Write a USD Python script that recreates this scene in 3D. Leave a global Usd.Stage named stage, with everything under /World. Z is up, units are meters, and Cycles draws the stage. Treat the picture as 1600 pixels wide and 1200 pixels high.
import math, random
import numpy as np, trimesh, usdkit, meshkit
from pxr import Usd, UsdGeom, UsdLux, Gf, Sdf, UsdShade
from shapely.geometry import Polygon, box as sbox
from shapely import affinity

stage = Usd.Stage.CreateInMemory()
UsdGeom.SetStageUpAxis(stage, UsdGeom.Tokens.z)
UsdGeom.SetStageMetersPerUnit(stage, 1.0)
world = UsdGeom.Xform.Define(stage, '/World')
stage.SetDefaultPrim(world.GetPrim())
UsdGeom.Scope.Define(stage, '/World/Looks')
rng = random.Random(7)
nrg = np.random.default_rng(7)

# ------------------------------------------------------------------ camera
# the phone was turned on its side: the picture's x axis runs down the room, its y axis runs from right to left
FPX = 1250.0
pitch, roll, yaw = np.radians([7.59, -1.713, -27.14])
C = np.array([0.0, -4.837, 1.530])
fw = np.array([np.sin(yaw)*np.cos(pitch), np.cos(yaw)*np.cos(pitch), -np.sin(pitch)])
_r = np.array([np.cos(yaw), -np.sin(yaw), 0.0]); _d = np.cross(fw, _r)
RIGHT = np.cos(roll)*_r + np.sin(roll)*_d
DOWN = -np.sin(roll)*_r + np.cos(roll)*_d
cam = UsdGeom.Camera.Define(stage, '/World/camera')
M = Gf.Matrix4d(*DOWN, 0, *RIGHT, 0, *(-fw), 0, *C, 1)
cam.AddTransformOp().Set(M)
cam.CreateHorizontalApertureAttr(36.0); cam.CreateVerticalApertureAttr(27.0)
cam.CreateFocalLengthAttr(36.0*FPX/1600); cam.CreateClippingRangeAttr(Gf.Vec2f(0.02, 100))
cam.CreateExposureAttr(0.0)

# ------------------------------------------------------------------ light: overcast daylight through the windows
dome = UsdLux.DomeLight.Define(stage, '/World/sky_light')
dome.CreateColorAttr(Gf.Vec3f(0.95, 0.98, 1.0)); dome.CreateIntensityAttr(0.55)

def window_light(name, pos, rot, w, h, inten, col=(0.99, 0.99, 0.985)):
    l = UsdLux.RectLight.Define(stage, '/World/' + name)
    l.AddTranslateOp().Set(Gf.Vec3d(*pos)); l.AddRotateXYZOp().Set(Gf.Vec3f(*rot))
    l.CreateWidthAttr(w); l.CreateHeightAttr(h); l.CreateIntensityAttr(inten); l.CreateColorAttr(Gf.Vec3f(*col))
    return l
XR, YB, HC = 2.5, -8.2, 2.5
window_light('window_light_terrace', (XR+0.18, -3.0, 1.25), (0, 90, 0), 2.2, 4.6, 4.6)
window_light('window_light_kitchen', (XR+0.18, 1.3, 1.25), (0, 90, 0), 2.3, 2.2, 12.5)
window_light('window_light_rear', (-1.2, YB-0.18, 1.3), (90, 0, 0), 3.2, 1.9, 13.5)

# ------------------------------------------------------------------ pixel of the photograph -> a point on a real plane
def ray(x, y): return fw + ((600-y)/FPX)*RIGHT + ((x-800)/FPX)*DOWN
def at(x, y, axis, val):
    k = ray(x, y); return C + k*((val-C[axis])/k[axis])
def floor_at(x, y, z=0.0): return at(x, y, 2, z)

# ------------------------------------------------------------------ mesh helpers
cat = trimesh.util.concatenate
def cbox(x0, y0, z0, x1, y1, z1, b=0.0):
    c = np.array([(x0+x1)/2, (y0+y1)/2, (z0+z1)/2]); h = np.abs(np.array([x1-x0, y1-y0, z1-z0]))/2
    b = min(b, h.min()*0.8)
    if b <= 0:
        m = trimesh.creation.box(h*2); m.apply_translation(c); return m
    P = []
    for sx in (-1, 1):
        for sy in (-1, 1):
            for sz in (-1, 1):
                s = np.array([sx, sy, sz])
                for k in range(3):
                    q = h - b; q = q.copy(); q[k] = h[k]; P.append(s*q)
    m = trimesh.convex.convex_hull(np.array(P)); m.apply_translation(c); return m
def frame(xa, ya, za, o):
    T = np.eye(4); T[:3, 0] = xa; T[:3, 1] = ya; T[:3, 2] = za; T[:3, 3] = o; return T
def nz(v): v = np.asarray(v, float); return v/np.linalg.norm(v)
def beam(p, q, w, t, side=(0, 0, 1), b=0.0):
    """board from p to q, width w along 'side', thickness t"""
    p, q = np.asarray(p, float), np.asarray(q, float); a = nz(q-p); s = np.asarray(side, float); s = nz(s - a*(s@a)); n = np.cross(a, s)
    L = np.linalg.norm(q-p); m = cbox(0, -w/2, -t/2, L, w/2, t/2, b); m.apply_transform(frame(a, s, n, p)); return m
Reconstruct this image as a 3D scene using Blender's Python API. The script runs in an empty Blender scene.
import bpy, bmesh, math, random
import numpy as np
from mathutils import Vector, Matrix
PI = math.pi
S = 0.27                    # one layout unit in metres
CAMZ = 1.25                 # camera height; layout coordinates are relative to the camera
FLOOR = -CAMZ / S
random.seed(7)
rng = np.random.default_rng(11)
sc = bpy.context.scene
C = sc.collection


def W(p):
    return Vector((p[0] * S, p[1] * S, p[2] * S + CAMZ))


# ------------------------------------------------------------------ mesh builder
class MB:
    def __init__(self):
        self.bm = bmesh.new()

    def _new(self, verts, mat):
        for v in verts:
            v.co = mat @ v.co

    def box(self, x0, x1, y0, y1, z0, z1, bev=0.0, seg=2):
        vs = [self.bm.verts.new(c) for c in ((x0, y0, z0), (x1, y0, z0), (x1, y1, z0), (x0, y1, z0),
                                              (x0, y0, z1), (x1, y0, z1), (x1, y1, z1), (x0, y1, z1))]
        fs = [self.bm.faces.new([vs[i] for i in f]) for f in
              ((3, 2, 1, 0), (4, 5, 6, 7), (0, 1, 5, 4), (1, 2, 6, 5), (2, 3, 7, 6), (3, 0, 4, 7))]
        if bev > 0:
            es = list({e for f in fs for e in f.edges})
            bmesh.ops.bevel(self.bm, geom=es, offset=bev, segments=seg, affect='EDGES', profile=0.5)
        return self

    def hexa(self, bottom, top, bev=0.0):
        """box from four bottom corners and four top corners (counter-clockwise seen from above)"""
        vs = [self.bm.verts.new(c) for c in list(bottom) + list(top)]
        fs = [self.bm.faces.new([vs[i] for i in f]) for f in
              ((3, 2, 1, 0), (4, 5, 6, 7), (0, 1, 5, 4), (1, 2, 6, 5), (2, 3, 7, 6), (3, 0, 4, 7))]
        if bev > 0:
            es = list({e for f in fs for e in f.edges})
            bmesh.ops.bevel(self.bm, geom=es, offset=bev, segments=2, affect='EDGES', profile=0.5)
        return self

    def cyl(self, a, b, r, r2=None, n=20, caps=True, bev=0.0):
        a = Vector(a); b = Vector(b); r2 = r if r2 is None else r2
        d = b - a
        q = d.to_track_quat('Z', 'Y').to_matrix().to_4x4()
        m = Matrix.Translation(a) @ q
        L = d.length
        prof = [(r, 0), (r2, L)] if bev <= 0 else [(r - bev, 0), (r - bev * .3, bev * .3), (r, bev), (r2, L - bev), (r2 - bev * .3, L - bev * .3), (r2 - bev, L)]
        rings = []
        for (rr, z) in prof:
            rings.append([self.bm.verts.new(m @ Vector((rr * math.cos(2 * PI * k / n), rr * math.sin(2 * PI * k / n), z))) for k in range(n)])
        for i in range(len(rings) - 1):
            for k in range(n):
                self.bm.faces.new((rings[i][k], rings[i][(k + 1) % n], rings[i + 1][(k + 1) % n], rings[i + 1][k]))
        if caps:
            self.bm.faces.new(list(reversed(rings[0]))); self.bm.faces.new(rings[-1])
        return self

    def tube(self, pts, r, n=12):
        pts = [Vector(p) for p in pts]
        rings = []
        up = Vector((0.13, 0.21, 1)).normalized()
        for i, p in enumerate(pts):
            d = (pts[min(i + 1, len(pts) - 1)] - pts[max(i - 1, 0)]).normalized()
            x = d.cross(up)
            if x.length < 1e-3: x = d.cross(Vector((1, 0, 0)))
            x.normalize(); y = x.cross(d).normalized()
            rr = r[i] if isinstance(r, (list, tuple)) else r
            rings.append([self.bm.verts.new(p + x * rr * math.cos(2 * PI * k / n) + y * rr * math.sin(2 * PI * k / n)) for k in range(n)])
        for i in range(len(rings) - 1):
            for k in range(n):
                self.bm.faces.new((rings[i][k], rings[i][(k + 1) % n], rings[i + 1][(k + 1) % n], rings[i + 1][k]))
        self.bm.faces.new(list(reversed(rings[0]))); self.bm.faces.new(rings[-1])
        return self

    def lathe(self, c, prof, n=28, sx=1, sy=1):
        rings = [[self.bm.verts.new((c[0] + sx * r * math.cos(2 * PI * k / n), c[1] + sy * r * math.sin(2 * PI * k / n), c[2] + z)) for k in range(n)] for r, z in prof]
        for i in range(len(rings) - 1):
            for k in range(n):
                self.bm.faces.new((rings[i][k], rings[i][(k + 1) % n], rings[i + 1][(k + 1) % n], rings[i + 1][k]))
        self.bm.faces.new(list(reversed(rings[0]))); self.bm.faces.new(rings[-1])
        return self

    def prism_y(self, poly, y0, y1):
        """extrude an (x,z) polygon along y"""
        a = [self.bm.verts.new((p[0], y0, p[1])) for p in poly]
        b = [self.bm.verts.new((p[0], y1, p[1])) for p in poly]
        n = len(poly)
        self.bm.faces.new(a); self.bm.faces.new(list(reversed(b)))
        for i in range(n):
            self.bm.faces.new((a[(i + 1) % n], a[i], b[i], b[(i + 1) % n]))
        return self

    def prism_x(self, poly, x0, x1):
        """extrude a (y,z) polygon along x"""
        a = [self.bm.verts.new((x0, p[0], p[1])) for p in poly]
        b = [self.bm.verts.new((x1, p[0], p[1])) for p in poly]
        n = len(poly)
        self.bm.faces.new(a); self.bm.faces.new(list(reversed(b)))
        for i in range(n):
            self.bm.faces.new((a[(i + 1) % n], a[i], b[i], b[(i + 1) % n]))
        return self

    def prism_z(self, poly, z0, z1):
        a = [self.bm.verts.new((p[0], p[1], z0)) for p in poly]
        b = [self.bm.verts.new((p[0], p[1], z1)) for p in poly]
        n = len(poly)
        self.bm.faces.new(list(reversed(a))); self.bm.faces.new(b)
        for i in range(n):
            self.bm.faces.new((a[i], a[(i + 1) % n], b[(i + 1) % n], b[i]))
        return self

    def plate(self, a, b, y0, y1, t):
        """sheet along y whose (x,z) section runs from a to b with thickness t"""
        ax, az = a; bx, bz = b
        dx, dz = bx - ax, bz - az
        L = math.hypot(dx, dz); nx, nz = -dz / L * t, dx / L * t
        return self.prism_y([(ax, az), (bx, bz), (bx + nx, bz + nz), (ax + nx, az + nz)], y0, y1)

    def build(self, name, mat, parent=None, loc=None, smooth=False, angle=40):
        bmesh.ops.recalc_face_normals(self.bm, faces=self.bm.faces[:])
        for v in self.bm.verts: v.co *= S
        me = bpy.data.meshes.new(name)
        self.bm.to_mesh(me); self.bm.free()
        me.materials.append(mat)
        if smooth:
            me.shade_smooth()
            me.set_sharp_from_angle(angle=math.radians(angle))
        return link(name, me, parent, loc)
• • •
- [WRITTEN EXERCISE]:
Copy exactly the lines from the top of the entries through the line with "nrg = np.random.default_rng(7)" in it, please, keeping both ends and adding nothing.

- [FINISHED EXERCISE]:
Write a USD Python script that recreates this scene in 3D. Leave a global Usd.Stage named stage, with everything under /World. Z is up, units are meters, and Cycles draws the stage. Treat the picture as 1600 pixels wide and 1200 pixels high.
import math, random
import numpy as np, trimesh, usdkit, meshkit
from pxr import Usd, UsdGeom, UsdLux, Gf, Sdf, UsdShade
from shapely.geometry import Polygon, box as sbox
from shapely import affinity

stage = Usd.Stage.CreateInMemory()
UsdGeom.SetStageUpAxis(stage, UsdGeom.Tokens.z)
UsdGeom.SetStageMetersPerUnit(stage, 1.0)
world = UsdGeom.Xform.Define(stage, '/World')
stage.SetDefaultPrim(world.GetPrim())
UsdGeom.Scope.Define(stage, '/World/Looks')
rng = random.Random(7)
nrg = np.random.default_rng(7)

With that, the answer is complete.